Ma gigantyczny majątek, ale pracuje do upadłego. Bo bez pracy czuje się bezwartościowy. Boi się, że skończy się szacunek, władza, dobre samopoczucie - rozmowa z psychoterapeutką Dorotą Nowis-Makaruk
Rozmowa była opublikowana w "Dużym Formacie" 16 lipca 2007 r.
CZYTAJ TAKŻE - nowe wydanie magazynu "Wyborcza Classic"
Leczy pani ludzi, którzy mają problem z pieniędzmi.

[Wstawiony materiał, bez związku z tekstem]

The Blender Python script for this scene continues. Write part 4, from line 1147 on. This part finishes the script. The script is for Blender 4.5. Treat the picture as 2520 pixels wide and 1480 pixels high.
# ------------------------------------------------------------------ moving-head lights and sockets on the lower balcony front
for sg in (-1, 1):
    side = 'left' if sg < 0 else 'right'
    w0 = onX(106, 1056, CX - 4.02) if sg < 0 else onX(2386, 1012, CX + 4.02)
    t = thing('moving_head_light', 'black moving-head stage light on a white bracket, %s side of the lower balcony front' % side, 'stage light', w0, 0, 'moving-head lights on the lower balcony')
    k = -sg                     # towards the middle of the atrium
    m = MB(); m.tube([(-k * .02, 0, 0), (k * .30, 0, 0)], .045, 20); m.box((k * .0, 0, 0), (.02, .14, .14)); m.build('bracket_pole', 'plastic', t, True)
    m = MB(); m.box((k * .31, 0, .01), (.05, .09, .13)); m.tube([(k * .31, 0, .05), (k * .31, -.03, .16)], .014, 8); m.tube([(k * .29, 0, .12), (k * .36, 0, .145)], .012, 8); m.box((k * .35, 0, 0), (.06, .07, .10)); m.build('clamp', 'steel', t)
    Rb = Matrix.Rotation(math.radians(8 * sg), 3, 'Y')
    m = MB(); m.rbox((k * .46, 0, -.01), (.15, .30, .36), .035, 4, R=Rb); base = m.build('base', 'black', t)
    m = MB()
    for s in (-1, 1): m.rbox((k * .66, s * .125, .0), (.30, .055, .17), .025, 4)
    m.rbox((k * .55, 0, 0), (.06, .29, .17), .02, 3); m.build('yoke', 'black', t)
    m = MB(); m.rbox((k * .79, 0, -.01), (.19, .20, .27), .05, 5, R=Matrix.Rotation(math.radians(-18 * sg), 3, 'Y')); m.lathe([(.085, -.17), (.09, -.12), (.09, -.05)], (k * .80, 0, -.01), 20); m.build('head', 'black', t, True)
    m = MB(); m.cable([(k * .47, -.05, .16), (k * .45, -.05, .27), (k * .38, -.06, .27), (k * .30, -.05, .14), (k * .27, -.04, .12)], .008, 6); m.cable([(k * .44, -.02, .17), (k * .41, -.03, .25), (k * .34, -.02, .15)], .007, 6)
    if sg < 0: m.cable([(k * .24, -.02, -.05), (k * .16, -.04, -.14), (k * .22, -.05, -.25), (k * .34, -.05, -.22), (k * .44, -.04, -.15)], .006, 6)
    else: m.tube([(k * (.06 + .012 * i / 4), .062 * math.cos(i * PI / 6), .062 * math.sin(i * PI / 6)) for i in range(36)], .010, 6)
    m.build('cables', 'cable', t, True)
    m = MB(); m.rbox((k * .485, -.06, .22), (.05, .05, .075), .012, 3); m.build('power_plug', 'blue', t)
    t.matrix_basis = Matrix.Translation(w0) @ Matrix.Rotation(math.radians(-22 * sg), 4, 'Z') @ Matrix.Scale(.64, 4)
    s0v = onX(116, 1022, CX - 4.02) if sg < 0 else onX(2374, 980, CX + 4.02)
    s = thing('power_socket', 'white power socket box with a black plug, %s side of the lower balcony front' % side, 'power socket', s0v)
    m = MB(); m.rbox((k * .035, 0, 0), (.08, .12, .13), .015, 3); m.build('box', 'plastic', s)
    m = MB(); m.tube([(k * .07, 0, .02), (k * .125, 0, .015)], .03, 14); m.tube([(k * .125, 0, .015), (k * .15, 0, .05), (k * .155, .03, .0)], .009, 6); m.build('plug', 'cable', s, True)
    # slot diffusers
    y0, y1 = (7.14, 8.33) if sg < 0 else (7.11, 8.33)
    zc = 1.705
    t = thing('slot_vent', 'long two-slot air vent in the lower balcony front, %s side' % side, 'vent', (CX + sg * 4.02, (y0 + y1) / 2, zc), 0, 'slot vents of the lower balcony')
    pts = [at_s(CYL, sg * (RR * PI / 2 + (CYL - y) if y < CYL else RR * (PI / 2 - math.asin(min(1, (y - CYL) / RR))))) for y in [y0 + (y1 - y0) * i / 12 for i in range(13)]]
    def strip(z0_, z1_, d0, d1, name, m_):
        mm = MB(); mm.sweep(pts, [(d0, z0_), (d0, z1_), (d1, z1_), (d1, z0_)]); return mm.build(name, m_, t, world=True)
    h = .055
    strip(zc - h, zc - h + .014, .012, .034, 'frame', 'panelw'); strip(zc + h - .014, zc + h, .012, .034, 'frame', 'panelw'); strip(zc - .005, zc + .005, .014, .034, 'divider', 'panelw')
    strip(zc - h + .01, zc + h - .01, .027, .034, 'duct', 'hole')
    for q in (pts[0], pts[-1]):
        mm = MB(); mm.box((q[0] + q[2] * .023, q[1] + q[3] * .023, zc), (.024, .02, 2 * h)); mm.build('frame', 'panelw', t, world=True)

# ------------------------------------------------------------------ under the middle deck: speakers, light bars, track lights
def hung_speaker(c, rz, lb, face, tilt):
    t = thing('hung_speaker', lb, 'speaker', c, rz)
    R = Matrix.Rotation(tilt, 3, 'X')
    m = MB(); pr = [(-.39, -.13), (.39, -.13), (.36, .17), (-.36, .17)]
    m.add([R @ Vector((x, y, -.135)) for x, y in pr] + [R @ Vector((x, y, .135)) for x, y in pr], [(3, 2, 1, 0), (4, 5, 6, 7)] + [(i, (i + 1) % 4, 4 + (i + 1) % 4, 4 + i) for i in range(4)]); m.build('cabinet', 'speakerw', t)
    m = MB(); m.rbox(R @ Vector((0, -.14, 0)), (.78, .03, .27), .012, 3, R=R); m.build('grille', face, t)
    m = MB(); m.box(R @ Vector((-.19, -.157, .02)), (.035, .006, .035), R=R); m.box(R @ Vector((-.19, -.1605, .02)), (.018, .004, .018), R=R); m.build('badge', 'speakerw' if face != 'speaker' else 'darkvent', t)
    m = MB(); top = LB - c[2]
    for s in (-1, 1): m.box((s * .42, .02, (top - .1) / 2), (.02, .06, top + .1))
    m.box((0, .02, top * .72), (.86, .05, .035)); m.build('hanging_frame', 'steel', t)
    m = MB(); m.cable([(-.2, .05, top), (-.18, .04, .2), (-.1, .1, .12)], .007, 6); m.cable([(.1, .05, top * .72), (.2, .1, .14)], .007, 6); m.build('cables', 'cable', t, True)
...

- To nie jest tak, że przychodzą i mówią, że mają ich za dużo. Mówią raczej, że są samotni, znajomi ich wykorzystują, małżeństwo się rozpada. I dopiero potem okazuje się, że u źródeł leży zachłyśnięcie się pieniędzmi.
Zachłyśnięcie?
- Są ludzie, którzy w momencie, gdy zaczynają robić naprawdę duże pieniądze, tracą kontakt z rzeczywistością. Zachłystują się do tego stopnia, że zdradzają swoje przyjaźnie, urywają kontakt z rodzinami. Awansując, mają wrażenie, że do tego świata blichtru i bogactwa, w którym funkcjonują, rodzina i znajomi przestali pasować.